First time pool drain, 22k IG plaster pool

May 4, 2014
27
Bakersfield, CA
I don't want to get into the details, but someone else was watching my pool while I worked out of town this week, noticed my pool was cloudy and tried to be helpful by throwing a bunch of dichlor shock in earlier this week, didn't chlorinate again, and now that I'm back for the weekend my pool is green and my CYA is up from 50 to about 75...

If there were sitcoms about TFPC pool owners, I imagine an episode would go like this week did.

So anyways, now I'm draining about half my pool water. First time I've had to drain my pool, so a few quick questions:

1. It's a plaster pool, and it's the evening. Do I have to change the water incrementally, or can I do it all in one go?

2. Is there any drawback to using a submersible pump over my pool pump? I have a sump pump that I got for cheap at Harbor Freight, and it seems like it would be a better idea to put the wear on that rather than my pool pump. Besides, I can water the lawn and garden with the submersible and now feel like I'm wasting 10k gallons of water.

3. Speaking of watering gardens, is there any issue watering with green water? I really don't want to waste the chlorine reshocking my pool at CYA levels this high. Half my garden gets watered by back flush run off once in awhile anyways, it's just seldom this green.

4. The big question : how do I determine where to place the pump to get a 50% change? Since the pool depth goes from 3' to 8' it will look half empty far before it actually is half empty.

5. Is there any truth to the statement "most CYA collects at the surface of the water, so draining from the top keeps you from having to change as much water."? I'd never heard it before, but it was in my newspaper last week and I found it while I researching whether or not there was a water change ban in effect in my city (there's not, and I was surprised to read about CYA in my local paper as obscure a subject as that is).

Thanks!
 
#4. Love random math equations! Assuming your pool went from 3-8 linearly with no flat spots at either depth then you would wait for your water to get to 3" on the shallow end. This is also assuming your pool is a rectangle.

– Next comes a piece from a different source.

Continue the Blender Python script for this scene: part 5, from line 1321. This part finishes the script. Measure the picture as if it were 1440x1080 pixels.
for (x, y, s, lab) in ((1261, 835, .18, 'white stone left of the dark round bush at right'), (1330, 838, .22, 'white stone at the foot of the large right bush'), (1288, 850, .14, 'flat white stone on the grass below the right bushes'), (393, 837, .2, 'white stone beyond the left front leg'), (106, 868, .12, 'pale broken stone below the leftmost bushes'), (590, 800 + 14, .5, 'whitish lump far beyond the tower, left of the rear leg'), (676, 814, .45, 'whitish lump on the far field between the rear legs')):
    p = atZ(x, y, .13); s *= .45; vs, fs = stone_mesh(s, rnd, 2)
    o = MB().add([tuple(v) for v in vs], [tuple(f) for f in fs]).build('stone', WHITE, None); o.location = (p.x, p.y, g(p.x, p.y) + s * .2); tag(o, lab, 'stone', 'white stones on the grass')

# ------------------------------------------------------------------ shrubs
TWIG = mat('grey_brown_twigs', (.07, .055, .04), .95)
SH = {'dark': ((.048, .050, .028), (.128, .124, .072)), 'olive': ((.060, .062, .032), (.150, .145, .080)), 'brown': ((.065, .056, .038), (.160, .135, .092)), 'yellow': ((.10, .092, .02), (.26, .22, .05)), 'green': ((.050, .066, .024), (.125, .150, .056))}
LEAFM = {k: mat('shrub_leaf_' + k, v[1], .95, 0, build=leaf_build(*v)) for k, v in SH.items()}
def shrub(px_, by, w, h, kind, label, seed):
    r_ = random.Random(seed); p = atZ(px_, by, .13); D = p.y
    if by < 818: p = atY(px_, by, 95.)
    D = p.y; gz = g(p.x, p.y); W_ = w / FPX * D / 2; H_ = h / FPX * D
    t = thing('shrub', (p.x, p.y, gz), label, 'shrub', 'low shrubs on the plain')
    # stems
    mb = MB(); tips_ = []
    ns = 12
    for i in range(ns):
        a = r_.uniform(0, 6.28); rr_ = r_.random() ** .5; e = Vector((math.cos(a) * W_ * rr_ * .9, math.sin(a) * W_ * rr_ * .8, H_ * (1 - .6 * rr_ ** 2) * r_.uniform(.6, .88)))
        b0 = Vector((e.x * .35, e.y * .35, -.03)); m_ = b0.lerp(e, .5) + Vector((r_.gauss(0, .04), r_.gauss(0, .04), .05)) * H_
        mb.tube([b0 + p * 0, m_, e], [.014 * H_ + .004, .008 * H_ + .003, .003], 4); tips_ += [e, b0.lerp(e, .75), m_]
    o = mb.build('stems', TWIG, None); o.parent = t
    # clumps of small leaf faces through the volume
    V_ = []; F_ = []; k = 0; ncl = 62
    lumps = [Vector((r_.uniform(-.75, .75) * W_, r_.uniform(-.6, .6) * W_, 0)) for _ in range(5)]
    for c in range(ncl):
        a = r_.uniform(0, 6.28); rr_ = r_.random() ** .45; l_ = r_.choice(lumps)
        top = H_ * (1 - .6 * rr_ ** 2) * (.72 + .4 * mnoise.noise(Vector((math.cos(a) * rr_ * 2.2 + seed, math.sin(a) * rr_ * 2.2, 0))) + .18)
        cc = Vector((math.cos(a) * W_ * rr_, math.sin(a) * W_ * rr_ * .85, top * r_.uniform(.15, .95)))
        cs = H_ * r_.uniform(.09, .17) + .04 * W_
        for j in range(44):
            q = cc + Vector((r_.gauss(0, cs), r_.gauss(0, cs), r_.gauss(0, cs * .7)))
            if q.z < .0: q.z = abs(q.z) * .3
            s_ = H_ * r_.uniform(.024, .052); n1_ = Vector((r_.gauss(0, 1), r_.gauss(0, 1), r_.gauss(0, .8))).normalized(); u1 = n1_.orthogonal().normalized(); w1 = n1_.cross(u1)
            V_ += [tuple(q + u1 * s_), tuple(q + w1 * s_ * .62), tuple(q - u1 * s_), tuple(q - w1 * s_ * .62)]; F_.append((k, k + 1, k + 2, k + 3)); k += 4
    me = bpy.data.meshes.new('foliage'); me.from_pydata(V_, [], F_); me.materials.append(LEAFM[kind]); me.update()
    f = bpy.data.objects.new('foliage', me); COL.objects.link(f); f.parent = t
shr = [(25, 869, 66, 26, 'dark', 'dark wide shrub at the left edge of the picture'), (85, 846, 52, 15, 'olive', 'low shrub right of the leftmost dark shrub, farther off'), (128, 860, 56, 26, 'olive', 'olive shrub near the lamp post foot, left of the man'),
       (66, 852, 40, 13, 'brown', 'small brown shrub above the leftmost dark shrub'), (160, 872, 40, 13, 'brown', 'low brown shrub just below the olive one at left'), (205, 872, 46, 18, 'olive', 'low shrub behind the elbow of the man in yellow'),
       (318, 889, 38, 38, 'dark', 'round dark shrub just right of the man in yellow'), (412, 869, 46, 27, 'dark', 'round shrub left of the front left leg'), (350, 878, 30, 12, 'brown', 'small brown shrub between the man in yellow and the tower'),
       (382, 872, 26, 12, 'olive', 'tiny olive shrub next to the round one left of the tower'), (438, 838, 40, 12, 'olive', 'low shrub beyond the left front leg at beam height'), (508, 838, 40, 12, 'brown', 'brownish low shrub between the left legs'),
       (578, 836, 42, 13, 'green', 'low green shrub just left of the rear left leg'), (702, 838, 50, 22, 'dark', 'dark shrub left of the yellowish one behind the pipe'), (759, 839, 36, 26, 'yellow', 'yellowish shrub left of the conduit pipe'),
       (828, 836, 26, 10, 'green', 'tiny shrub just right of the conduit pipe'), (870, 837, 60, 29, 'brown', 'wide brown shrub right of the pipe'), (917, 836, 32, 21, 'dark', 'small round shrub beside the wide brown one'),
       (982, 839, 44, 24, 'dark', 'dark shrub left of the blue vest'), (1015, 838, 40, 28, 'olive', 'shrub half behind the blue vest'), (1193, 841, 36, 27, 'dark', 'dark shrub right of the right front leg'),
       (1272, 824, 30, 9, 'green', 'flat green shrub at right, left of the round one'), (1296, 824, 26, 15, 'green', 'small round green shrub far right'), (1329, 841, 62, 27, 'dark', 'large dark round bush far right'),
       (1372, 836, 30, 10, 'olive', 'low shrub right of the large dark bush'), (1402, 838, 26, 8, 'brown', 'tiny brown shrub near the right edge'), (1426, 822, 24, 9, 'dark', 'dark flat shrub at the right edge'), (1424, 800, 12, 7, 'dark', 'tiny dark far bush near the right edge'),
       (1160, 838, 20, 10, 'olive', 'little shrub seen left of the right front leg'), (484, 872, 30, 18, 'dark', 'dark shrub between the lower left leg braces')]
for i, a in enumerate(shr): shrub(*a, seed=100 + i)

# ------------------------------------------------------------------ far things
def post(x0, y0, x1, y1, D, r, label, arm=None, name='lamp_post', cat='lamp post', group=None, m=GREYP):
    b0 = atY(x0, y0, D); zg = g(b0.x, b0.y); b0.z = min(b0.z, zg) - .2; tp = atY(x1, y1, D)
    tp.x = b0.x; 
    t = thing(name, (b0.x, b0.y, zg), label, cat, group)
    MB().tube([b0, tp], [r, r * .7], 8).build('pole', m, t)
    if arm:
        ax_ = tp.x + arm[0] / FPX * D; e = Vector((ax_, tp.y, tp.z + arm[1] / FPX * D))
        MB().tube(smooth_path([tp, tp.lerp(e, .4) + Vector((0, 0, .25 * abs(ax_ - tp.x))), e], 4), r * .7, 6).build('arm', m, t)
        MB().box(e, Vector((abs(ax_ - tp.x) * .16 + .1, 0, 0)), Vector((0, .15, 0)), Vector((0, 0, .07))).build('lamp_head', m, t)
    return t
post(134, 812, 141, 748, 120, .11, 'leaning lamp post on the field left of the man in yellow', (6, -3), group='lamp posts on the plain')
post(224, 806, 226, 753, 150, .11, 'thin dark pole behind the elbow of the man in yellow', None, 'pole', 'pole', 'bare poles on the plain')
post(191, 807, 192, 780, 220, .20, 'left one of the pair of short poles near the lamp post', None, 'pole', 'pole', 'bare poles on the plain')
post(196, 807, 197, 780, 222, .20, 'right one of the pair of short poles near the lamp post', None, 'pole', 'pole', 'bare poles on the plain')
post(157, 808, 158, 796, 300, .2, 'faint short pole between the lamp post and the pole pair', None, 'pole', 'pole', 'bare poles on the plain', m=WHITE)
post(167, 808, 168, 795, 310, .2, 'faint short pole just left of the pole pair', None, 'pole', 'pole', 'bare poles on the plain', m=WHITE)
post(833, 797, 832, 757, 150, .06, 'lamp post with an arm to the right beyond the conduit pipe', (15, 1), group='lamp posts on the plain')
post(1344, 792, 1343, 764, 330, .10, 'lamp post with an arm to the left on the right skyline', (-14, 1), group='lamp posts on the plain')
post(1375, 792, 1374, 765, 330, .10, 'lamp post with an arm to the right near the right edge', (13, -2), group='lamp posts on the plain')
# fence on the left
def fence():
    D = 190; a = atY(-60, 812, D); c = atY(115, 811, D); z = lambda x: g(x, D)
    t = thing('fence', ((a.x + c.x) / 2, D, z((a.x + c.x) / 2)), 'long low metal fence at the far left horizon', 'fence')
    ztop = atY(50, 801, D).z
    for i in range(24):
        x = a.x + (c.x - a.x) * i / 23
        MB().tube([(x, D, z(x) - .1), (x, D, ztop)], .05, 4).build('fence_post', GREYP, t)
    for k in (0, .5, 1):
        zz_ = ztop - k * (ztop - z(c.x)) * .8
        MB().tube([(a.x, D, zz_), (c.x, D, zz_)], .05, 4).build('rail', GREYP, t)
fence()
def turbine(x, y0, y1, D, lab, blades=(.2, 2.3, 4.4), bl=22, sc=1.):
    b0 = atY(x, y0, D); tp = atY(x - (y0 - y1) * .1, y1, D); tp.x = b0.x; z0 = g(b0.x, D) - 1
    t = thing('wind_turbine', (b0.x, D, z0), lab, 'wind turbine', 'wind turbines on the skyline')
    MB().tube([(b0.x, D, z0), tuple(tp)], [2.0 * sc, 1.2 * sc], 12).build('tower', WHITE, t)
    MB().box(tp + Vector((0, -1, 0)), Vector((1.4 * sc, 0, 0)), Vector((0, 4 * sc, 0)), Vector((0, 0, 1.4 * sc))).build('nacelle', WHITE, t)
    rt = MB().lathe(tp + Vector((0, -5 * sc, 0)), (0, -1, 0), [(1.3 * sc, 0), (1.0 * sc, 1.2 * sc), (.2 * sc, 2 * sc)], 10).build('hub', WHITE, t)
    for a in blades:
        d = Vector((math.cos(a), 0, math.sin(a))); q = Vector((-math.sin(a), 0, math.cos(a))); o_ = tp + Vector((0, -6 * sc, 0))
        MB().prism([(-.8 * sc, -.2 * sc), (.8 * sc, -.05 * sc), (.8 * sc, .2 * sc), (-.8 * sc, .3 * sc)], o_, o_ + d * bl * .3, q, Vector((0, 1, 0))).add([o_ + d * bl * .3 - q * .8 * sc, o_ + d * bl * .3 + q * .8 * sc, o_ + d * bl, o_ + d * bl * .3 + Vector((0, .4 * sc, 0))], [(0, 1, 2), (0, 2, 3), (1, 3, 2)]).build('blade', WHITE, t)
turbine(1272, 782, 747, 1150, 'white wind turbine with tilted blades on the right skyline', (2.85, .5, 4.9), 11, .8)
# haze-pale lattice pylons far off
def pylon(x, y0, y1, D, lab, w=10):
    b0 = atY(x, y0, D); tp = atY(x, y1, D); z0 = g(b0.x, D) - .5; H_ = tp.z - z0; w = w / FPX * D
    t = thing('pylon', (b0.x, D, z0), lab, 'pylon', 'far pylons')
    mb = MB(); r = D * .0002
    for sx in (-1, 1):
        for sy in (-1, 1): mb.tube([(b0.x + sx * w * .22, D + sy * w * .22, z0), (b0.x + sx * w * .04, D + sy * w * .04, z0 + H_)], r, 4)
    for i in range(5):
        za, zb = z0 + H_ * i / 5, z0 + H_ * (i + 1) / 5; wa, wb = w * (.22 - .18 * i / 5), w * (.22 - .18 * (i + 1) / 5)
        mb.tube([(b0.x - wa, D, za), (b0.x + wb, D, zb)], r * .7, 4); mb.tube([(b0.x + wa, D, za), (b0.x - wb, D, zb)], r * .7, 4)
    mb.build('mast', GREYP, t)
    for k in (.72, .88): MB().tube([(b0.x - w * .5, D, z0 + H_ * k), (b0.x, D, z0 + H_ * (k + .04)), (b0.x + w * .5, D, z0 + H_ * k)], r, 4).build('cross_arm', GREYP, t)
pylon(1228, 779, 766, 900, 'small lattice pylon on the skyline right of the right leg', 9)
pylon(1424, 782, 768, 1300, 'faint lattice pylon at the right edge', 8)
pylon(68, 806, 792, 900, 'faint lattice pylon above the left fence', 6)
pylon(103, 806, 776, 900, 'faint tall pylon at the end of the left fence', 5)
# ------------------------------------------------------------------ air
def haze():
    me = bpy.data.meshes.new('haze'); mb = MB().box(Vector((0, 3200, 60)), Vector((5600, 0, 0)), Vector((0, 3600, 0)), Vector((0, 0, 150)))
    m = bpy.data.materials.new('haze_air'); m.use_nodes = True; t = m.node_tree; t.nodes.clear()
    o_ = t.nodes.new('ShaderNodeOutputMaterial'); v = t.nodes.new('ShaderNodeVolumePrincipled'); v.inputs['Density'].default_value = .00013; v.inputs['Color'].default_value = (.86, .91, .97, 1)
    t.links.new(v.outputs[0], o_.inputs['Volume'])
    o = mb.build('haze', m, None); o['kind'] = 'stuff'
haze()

I made up dimensions of 27'x20', and these have no relevance on the result. I just needed dimensions that were close to 22k g. The parenthesis is the current depth on the shallow end and deep end. 27*12*20*12*((0.25+5.25)/2)*12/231=11108.57g of water remaining in pool.

#5. Total myth
 
Thanks! I thought #5 sounded fishy, given the fact I take my water samples far below the surface...

- - - Updated - - -

Free form pool with an inconsistent slope, I'm sad to say. I wish I knew the pump gpm and could do the math based on time. I may just drain to your suggestion anyways, top off tomorrow, and then retest CYA and do a second drain next weekend if it's determined I need to.